### [Exercise goal]
Copy out each line of the listing that has the word "objects" in it.

### [Collected material]
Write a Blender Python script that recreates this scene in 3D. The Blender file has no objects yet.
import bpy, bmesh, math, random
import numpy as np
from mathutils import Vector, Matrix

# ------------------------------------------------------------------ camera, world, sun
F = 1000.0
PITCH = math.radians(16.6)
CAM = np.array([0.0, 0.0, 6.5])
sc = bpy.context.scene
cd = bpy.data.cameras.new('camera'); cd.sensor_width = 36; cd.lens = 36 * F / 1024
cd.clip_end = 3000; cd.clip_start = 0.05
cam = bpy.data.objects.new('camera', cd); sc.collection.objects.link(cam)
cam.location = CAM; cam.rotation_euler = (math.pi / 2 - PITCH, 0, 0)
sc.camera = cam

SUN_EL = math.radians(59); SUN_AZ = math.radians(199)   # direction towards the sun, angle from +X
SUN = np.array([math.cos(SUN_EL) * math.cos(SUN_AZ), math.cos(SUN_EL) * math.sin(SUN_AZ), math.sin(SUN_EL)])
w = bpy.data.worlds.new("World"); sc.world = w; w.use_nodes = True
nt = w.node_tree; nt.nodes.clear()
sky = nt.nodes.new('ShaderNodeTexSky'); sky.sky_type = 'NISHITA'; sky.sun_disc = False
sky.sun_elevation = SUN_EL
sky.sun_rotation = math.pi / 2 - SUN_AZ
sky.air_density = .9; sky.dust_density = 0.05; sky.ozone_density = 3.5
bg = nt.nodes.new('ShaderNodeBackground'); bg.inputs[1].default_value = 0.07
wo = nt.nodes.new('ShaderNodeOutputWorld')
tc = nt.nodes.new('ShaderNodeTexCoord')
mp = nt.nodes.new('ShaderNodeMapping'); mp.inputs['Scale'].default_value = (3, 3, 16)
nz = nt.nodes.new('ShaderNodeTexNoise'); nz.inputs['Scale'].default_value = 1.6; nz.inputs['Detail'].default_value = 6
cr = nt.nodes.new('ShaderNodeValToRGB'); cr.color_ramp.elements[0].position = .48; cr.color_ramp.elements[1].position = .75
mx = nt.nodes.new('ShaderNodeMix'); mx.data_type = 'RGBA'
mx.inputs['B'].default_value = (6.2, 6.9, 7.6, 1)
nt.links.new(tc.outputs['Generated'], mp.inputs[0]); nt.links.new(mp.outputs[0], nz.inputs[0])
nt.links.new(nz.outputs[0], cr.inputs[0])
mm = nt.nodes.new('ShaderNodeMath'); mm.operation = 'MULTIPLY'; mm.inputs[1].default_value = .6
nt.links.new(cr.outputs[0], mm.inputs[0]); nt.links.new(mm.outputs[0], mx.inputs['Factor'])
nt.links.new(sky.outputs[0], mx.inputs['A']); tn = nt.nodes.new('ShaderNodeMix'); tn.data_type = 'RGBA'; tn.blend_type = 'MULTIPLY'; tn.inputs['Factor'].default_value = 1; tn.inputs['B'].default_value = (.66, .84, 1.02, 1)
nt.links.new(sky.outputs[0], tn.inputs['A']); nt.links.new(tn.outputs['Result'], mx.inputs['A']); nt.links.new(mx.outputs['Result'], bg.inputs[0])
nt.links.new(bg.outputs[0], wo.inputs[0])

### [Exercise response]
Write a Blender Python script that recreates this scene in 3D. The Blender file has no objects yet.
cam = bpy.data.objects.new('camera', cd); sc.collection.objects.link(cam)